** Supplied data **
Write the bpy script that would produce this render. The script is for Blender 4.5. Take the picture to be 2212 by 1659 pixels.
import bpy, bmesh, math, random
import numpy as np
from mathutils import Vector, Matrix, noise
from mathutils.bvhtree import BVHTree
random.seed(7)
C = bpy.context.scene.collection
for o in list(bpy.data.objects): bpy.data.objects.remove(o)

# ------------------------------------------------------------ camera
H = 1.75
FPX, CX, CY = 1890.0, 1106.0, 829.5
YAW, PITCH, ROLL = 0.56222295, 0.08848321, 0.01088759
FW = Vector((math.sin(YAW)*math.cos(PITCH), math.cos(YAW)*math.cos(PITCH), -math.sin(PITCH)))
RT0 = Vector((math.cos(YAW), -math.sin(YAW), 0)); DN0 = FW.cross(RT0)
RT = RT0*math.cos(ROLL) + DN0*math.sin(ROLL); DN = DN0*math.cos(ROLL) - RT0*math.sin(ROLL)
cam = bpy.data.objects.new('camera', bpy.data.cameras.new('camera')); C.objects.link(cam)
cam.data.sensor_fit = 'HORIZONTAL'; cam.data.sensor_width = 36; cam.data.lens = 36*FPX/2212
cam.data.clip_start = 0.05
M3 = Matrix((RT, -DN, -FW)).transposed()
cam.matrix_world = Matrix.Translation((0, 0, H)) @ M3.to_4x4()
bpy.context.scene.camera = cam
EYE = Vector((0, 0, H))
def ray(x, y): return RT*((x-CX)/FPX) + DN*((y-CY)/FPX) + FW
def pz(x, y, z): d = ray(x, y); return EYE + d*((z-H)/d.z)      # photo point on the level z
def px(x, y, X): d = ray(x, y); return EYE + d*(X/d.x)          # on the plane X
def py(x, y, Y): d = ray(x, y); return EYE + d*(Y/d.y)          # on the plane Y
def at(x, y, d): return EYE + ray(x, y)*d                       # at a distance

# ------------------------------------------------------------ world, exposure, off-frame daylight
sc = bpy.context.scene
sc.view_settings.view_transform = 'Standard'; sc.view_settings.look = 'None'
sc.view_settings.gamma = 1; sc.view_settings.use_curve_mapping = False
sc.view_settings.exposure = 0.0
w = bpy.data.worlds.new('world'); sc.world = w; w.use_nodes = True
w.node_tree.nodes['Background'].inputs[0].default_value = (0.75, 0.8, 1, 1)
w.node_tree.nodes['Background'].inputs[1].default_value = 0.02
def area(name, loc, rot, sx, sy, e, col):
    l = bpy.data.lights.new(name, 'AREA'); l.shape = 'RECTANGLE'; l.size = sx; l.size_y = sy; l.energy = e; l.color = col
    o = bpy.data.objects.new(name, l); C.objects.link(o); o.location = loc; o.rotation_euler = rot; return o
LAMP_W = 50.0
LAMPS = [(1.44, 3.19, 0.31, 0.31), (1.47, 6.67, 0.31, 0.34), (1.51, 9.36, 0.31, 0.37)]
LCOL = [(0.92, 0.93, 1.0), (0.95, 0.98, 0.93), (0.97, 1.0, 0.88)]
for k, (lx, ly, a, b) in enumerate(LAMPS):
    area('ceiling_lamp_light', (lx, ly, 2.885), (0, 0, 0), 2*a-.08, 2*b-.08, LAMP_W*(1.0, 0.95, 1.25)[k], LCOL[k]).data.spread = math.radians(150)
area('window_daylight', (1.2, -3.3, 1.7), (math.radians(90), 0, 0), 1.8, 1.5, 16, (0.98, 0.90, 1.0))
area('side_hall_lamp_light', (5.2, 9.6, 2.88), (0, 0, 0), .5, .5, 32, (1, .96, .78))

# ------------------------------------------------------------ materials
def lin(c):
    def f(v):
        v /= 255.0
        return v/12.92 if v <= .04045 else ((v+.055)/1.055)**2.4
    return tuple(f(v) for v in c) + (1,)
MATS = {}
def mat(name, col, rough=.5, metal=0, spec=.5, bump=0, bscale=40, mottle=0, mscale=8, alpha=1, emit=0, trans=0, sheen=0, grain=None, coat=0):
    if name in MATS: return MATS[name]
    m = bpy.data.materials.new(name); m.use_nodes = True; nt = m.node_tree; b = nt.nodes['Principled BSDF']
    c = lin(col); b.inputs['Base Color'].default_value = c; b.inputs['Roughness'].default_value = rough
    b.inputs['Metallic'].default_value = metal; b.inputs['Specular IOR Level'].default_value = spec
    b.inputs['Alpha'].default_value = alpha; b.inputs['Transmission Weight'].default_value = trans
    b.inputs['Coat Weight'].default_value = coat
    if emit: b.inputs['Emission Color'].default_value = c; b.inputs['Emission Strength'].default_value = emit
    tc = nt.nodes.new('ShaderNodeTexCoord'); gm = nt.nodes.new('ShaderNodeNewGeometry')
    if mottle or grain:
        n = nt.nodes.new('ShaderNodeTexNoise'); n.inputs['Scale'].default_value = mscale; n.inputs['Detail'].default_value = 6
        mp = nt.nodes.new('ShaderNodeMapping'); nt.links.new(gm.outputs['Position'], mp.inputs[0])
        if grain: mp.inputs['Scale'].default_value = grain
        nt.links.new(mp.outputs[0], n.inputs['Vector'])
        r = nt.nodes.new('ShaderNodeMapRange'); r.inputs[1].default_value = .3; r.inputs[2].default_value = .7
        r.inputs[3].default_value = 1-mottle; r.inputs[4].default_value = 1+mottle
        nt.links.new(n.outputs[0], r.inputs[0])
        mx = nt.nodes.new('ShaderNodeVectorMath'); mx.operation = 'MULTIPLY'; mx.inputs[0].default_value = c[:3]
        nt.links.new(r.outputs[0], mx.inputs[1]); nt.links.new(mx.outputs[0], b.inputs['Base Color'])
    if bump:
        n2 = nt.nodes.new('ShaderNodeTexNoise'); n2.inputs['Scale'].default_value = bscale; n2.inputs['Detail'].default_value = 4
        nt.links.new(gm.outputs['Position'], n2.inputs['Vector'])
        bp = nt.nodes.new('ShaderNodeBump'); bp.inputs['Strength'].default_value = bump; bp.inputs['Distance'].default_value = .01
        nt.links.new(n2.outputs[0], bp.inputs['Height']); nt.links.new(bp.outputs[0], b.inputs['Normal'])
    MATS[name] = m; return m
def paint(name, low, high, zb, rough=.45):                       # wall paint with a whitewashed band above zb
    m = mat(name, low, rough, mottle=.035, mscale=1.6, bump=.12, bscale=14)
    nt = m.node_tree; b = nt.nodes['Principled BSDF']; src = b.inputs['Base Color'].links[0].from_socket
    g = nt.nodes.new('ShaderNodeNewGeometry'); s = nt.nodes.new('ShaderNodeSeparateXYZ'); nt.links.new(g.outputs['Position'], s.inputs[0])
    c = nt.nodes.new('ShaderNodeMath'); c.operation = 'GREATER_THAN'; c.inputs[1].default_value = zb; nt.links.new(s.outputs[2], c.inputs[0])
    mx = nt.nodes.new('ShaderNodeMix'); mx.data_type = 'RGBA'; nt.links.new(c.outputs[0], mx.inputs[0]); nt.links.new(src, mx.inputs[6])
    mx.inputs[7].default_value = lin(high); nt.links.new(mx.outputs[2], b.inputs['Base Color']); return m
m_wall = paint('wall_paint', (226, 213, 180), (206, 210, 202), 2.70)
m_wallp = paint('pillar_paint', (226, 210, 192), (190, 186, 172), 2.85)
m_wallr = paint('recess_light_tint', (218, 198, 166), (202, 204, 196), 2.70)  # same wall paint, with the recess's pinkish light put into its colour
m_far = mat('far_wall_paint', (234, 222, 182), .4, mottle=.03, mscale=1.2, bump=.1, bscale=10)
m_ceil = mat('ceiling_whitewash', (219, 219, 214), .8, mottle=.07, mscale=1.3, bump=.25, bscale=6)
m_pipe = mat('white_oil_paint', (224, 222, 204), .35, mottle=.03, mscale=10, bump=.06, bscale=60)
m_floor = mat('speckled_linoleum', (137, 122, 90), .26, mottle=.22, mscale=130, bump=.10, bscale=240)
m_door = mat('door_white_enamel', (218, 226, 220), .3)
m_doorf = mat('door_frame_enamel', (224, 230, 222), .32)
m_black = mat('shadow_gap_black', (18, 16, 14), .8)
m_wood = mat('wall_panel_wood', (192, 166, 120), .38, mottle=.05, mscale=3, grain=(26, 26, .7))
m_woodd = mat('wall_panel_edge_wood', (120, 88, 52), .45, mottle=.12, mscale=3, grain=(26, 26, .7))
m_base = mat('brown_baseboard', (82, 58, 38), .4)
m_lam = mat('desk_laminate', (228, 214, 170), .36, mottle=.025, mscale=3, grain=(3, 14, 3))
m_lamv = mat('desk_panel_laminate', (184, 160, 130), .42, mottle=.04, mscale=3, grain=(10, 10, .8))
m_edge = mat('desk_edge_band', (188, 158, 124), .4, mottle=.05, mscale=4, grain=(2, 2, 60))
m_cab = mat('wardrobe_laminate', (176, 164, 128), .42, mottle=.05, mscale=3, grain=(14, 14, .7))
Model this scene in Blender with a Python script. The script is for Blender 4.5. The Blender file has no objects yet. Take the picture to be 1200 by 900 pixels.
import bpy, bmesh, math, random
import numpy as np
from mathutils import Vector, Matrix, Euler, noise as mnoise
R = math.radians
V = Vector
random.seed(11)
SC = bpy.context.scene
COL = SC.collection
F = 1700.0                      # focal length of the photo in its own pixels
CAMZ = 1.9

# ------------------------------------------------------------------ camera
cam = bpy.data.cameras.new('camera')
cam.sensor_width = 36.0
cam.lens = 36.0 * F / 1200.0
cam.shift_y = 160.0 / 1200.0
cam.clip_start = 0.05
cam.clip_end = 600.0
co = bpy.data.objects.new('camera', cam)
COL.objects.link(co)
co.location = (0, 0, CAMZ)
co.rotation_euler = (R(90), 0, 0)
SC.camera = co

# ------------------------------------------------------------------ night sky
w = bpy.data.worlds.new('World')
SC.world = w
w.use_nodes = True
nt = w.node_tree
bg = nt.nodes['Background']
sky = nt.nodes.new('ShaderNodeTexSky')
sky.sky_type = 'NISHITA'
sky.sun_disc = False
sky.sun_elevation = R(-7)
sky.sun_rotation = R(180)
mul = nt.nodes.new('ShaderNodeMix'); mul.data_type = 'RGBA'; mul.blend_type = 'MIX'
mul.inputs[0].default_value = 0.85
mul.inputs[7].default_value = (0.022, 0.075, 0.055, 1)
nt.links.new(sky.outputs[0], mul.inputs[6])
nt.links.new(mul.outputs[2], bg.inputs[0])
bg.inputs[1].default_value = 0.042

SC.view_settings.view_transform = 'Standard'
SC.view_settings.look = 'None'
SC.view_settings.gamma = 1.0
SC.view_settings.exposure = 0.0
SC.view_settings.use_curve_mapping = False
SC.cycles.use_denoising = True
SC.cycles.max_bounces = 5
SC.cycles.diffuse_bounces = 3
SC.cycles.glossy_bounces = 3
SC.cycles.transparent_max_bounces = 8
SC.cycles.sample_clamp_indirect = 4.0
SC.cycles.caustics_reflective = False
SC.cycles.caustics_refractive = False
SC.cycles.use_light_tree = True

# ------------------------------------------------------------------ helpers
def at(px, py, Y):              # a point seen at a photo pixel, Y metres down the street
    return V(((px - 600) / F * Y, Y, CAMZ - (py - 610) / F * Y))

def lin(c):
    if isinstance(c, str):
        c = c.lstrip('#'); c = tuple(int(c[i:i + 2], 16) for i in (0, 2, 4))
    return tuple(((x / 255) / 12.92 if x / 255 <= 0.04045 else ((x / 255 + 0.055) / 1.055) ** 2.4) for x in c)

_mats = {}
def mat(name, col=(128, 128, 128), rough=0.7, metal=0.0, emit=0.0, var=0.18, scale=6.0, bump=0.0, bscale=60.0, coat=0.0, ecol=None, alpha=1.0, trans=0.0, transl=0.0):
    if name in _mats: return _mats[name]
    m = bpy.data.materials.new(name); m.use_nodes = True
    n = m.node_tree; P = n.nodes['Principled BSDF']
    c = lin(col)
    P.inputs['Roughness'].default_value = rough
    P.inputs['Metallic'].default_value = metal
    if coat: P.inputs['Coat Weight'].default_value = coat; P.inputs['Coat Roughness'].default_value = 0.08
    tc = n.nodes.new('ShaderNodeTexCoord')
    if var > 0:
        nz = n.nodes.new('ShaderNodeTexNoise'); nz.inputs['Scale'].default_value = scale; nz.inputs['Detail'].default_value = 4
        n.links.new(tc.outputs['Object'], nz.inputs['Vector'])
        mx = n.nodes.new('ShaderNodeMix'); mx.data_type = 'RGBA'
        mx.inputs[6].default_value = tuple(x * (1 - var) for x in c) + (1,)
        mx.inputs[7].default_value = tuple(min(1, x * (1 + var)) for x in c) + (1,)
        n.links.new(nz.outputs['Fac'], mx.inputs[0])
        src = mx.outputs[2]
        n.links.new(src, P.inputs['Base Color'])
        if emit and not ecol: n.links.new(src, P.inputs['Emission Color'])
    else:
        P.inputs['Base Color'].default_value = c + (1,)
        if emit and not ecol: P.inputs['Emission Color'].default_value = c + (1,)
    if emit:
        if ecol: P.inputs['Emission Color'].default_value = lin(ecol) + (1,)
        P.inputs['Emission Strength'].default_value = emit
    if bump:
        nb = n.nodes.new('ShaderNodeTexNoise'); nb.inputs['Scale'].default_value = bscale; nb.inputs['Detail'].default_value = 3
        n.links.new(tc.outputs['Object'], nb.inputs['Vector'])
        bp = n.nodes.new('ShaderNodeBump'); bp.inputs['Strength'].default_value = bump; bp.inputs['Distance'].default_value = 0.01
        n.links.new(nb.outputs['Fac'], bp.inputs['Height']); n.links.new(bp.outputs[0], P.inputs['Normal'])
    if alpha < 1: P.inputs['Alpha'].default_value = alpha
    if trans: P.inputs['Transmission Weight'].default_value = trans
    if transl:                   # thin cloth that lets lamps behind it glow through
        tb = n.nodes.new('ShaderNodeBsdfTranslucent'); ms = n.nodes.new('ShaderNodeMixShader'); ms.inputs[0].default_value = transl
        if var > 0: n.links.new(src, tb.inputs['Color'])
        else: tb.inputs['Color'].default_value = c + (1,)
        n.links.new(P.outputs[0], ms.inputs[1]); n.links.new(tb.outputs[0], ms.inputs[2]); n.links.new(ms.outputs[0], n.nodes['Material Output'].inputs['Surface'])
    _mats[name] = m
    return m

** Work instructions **
Give back exactly the lines from the line that has "grain=(2, 2, 60))" to the line that has "SC.camera = co", both included, and leave out all others.

** Correct answer **
m_edge = mat('desk_edge_band', (188, 158, 124), .4, mottle=.05, mscale=4, grain=(2, 2, 60))
m_cab = mat('wardrobe_laminate', (176, 164, 128), .42, mottle=.05, mscale=3, grain=(14, 14, .7))
Model this scene in Blender with a Python script. The script is for Blender 4.5. The Blender file has no objects yet. Take the picture to be 1200 by 900 pixels.
import bpy, bmesh, math, random
import numpy as np
from mathutils import Vector, Matrix, Euler, noise as mnoise
R = math.radians
V = Vector
random.seed(11)
SC = bpy.context.scene
COL = SC.collection
F = 1700.0                      # focal length of the photo in its own pixels
CAMZ = 1.9

# ------------------------------------------------------------------ camera
cam = bpy.data.cameras.new('camera')
cam.sensor_width = 36.0
cam.lens = 36.0 * F / 1200.0
cam.shift_y = 160.0 / 1200.0
cam.clip_start = 0.05
cam.clip_end = 600.0
co = bpy.data.objects.new('camera', cam)
COL.objects.link(co)
co.location = (0, 0, CAMZ)
co.rotation_euler = (R(90), 0, 0)
SC.camera = co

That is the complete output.